The local-option sales tax referendum, a 1-cent increase in sales tax, would allocate 10 percent of its revenue to affordable housing assistance in Iowa City.

“Johnson County has such a significant need for more affordable housing,” said Tracey Achenbach, the executive director of the Housing Trust Fund of Johnson County. “We’ve become a place in which the market cannot keep up with the demand, so affordable housing is something that is hard to provide.”

The tax, if approved by the voters next week, would potentially provide an estimated $900,00 to $1.2 million a year to housing funds. For fiscal 2015, $630,000 of funds was allotted to affordable housing from the city of Iowa City.

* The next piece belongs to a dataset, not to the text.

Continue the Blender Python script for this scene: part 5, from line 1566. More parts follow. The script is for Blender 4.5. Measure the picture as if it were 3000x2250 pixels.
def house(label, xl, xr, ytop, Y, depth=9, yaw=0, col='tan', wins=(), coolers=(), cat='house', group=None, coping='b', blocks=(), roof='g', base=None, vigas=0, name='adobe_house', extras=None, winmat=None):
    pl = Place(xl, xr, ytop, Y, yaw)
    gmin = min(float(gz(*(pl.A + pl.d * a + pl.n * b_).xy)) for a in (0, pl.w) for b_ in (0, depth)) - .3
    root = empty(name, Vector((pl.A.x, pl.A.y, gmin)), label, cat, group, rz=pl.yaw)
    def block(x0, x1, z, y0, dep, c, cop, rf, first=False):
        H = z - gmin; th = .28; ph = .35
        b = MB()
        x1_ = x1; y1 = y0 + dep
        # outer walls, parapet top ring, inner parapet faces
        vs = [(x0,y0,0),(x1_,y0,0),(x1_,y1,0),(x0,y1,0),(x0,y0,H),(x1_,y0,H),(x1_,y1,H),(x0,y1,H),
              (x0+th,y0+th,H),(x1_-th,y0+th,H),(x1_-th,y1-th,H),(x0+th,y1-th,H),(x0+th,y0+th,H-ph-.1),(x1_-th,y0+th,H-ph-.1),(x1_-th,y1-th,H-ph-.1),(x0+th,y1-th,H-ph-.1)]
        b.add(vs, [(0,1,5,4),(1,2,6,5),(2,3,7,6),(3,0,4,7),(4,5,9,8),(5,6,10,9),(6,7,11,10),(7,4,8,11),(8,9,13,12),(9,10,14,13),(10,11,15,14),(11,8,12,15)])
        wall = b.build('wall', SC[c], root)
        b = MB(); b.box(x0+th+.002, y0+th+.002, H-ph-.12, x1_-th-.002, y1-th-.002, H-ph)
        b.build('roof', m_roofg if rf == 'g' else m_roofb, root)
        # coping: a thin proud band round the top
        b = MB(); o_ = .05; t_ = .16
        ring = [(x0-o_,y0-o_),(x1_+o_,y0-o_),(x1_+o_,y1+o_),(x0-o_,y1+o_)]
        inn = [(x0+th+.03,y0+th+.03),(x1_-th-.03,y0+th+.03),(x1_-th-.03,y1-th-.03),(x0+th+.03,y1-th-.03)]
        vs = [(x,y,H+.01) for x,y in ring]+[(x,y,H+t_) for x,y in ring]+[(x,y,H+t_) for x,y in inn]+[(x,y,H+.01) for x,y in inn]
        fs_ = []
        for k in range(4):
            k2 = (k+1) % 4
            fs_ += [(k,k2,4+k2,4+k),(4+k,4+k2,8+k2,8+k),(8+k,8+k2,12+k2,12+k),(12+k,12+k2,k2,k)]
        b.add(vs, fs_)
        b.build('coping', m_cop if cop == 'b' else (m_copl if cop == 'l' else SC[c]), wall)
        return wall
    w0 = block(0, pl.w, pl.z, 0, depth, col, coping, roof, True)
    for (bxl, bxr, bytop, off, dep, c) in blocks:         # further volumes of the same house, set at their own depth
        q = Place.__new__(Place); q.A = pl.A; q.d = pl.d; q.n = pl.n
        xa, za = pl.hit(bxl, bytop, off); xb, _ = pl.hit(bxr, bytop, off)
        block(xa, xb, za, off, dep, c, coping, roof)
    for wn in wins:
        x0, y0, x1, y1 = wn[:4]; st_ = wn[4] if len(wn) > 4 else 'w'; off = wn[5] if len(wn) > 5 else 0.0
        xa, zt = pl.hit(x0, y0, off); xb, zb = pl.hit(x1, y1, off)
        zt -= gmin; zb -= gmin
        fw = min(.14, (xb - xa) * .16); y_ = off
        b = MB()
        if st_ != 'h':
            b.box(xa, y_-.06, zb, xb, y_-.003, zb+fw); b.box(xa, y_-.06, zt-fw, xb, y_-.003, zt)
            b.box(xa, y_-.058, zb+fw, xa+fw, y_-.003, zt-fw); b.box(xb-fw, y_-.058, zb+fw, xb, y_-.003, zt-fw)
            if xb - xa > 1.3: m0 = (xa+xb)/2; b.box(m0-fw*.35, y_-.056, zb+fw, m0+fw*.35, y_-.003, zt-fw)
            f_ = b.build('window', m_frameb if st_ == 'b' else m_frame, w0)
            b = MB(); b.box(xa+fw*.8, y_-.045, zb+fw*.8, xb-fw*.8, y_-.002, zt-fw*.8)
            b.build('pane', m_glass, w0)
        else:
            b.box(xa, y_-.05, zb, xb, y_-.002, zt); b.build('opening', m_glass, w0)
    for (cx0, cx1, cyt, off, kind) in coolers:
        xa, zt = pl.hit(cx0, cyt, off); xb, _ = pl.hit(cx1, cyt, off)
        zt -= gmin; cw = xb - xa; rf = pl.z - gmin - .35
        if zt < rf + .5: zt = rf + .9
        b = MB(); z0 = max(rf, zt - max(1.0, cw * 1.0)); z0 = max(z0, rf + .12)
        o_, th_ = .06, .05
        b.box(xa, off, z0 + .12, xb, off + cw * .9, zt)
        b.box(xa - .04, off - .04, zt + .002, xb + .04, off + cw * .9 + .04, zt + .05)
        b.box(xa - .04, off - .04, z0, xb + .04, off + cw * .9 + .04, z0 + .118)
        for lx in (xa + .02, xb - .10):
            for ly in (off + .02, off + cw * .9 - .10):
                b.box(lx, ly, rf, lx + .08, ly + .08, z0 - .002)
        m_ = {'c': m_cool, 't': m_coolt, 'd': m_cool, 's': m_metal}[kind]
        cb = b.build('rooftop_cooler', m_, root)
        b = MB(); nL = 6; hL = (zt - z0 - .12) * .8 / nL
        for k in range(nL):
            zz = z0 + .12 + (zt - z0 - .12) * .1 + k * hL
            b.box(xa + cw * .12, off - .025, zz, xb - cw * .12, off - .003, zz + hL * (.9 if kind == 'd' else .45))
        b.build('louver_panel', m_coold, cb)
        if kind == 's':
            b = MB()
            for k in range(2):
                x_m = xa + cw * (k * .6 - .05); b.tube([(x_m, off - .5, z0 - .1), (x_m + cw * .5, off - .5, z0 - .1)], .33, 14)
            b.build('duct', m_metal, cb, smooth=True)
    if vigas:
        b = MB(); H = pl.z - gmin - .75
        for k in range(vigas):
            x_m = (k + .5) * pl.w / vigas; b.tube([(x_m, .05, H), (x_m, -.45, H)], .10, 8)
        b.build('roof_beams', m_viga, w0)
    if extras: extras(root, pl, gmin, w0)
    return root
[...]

City Housing administrator Steven Rackis said the key is that 75 percent of this 10 percent is set aside for households set at or below 80 percent of median income.

This means, 80 percent of the people at or below the median income would receive aid from the funds.

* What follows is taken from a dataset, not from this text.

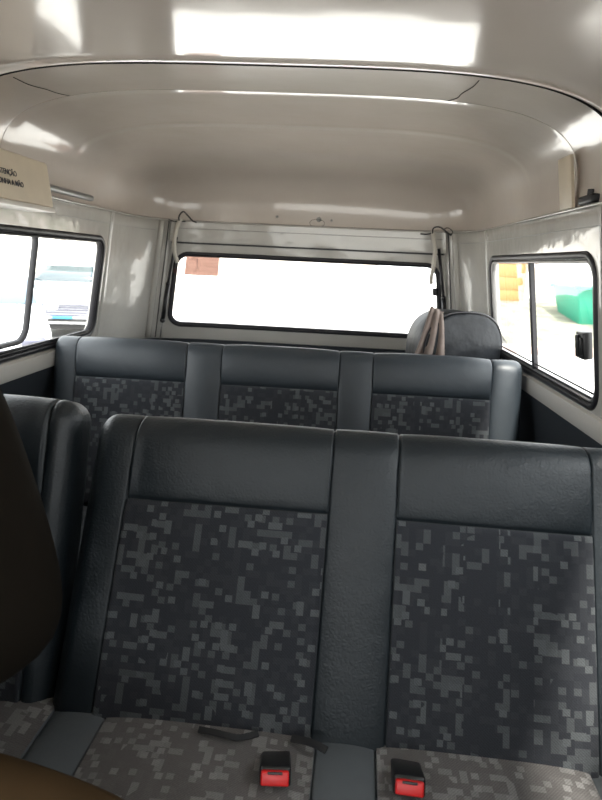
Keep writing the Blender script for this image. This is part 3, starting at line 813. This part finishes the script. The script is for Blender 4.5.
E_ = [('pel', 'waist'), ('waist', 'chest'), ('chest', 'neck'), ('neck', 'nk2'), ('nk2', 'head'), ('head', 'crown'), ('neck', 'shR'), ('shR', 'elR'), ('elR', 'wrR'), ('neck', 'shL'), ('shL', 'elL'), ('elL', 'wrL'),
      ('pel', 'hipR'), ('hipR', 'knR'), ('knR', 'anR'), ('anR', 'toR'), ('pel', 'hipL'), ('hipL', 'knL'), ('knL', 'anL'), ('anL', 'toL')]
rad = dict(pel=.12, waist=.11, chest=.125, neck=.05, nk2=.044, head=(.078, .086), crown=(.062, .070), shR=.05, elR=.036, wrR=.024, shL=.05, elL=.036, wrL=.024,
           hipR=.075, knR=.052, anR=.034, toR=.03, hipL=.075, knL=.052, anL=.034, toL=.03)
verts = [J[n] for n in names]; edges = [(idx[a], idx[b]) for a, b in E_]; rads = [rad[n] for n in names]
def add_hand(wr, dirv, upv, sidev):
    base = Vector(wr); d = Vector(dirv).normalized(); u = Vector(upv).normalized(); s_ = Vector(sidev).normalized()
    wi = [i for i, v in enumerate(verts) if tuple(v) == tuple(wr)][0]
    pi_ = len(verts); verts.append(tuple(base+d*.045)); rads.append((.030, .018)); edges.append((wi, pi_))
    for k, (off, L_) in enumerate(((-.030, .062), (-.010, .072), (.010, .070), (.028, .055))):
        a = base+d*.085+s_*off; prev = pi_
        for t, dz in ((0, 0), (.45, .004), (.8, -.008), (1, -.020)):
            verts.append(tuple(a+d*L_*t+u*dz)); rads.append(.0095-.002*t); edges.append((prev, len(verts)-1)); prev = len(verts)-1
    a = base+d*.03+s_*-.035; prev = pi_
    for v in (a, a+d*.03+s_*-.018, a+d*.055+s_*-.02-u*.006):
        verts.append(tuple(v)); rads.append(.010); edges.append((prev, len(verts)-1)); prev = len(verts)-1
add_hand(J['wrR'], (.93, .10, -.22), (.22, 0, .97), (-.1, 1, 0))
add_hand(J['wrL'], (-.3, -.9, -.2), (0, -.2, .95), (-1, .2, 0))
bodym = skinned('body', verts, edges, rads, M['skin'], pr)
def garment(name, ns, es, rr, m):
    ix = {n: i for i, n in enumerate(ns)}
    return skinned(name, [JJ[n] for n in ns], [(ix[a], ix[b]) for a, b in es], [rr[n] for n in ns], m, pr)
JJ = dict(J)
def mixp(a, b, t): return tuple(Vector(a)*(1-t)+Vector(b)*t)
JJ['cufR'] = mixp(J['elR'], J['wrR'], .9); JJ['cufL'] = mixp(J['elL'], J['wrL'], .9)
JJ['colR'] = mixp(J['neck'], J['shR'], .5); JJ['ches2'] = (-.53, .82, 1.02); JJ['hem'] = (-.53, .725, .545)
JJ['upR'] = mixp(J['shR'], J['elR'], .5); JJ['upL'] = mixp(J['shL'], J['elL'], .5)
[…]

Achenbach said this is something that has sparked a lot of discussion in the area.

“There’s been a lot of talk of there is not a definition of affordable housing but really for those of us working with it, it is housing that is affordable for a person in low to moderate income,” she said.

Housing should not exceed 30 percent of a person’s income, Achenbach said.

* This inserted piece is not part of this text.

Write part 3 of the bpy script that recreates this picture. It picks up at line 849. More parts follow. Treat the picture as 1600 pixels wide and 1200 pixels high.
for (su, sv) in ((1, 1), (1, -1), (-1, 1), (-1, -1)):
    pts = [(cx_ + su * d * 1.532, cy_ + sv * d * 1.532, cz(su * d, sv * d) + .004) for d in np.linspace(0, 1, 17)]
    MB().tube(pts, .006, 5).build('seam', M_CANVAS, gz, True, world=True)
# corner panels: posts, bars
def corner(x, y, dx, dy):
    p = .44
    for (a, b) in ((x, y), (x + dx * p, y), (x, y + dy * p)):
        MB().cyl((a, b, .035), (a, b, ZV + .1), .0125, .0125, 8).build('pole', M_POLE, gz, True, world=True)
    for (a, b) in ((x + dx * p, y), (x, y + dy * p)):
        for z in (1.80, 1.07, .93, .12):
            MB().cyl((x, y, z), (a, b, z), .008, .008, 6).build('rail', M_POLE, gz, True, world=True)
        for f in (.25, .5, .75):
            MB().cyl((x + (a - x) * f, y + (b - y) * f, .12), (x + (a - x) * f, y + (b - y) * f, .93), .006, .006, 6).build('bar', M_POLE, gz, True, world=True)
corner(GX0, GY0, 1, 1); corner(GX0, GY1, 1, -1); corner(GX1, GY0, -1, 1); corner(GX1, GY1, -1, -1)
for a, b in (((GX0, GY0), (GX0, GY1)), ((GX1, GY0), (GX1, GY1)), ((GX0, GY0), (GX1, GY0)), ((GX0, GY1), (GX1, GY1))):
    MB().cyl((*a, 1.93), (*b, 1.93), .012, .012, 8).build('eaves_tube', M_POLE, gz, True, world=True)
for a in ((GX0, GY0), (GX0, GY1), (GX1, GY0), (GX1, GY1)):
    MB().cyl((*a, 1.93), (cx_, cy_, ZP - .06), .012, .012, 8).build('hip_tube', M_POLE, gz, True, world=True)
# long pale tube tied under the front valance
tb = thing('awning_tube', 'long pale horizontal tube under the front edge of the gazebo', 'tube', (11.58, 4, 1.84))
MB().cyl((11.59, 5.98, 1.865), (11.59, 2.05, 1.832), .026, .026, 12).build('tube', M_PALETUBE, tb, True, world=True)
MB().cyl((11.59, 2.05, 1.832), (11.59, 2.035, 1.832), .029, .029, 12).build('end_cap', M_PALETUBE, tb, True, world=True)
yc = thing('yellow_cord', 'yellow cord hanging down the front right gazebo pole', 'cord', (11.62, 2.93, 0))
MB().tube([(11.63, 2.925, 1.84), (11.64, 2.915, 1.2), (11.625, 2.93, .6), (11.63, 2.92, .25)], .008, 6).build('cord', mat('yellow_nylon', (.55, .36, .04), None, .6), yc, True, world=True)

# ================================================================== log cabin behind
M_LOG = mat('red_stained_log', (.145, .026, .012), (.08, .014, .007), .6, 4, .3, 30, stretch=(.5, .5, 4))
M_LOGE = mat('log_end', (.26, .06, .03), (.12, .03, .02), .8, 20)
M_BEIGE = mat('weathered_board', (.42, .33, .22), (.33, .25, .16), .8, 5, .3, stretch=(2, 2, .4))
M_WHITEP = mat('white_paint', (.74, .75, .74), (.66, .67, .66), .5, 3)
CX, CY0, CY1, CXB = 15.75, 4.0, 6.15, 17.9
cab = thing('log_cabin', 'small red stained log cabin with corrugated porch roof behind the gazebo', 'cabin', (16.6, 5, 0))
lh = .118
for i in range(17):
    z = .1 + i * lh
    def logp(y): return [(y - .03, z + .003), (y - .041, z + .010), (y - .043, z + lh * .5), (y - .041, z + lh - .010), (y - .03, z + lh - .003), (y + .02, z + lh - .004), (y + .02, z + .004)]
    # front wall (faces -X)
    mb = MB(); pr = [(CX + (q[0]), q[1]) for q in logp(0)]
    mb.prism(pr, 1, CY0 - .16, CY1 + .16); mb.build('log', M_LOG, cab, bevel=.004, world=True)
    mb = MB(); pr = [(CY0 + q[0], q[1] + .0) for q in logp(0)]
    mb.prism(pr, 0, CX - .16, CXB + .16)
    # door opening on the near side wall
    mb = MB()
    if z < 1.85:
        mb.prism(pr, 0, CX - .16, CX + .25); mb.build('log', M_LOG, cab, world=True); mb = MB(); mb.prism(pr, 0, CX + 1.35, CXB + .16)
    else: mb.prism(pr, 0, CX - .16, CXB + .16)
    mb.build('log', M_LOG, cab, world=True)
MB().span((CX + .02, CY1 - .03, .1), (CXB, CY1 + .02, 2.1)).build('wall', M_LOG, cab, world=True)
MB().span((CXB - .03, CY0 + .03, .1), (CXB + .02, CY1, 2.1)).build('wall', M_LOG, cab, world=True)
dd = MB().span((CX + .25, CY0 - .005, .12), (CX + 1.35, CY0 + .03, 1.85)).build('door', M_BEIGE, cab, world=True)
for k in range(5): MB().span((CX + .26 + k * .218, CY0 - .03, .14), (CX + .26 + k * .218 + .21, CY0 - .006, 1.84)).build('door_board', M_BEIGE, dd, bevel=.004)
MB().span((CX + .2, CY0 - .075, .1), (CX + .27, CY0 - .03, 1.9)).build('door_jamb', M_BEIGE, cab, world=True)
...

“The way that I see the local-option sales tax could be used … is the money could be used to incentivize developers to provide affordable housing,” she said.

Simon Andrew, the administrative analyst in the City Manager’s Office, said the funds would be distributed to local affordable-housing agencies that administer housing programs, as opposed to going to a single program.

This is something that would greatly aid these programs.

“We’re not aware of any dedicated stream of revenue for affordable housing,” he said. “It would be significant for affordable-housing programs in the city, as well as the fact that they can be used as leverage for other grants.”

Achenbach said this 10 percent is huge, because it would enable the Housing Trust Fund alone to supplement for state funding on existing projects.

“The city portion through the tax could mean almost double the amount for affordable housing activities,” she said. According to the Iowa City government website, federally funded programs are not affected by state property-tax reform and would therefore not receive revenue from this tax.

Rackis said while the details are yet to be ironed out, the Iowa City City Council would have control over where these funds go.

It could be for anything from down-payment programs, acquisition of affordable housing, or owner-occupied rehabilitation.

“The federal money we are receiving continues to shrink, and these funds can be used,” Rackis said. “It gives the opportunity to develop additional housing units, down-payment assistance [we’ve used] in the past, it could go into owner-occupied rehab; basically, it could be used for a lot of the programs the city has going and other local agencies can certainly participate.”

Achenbach said she is hopeful the tax will pass so the city can see these improvements come to fruition.

“I think it would be a great start toward it … but I think it’s never ending [because] it’s such a significant need in Johnson County,” she said.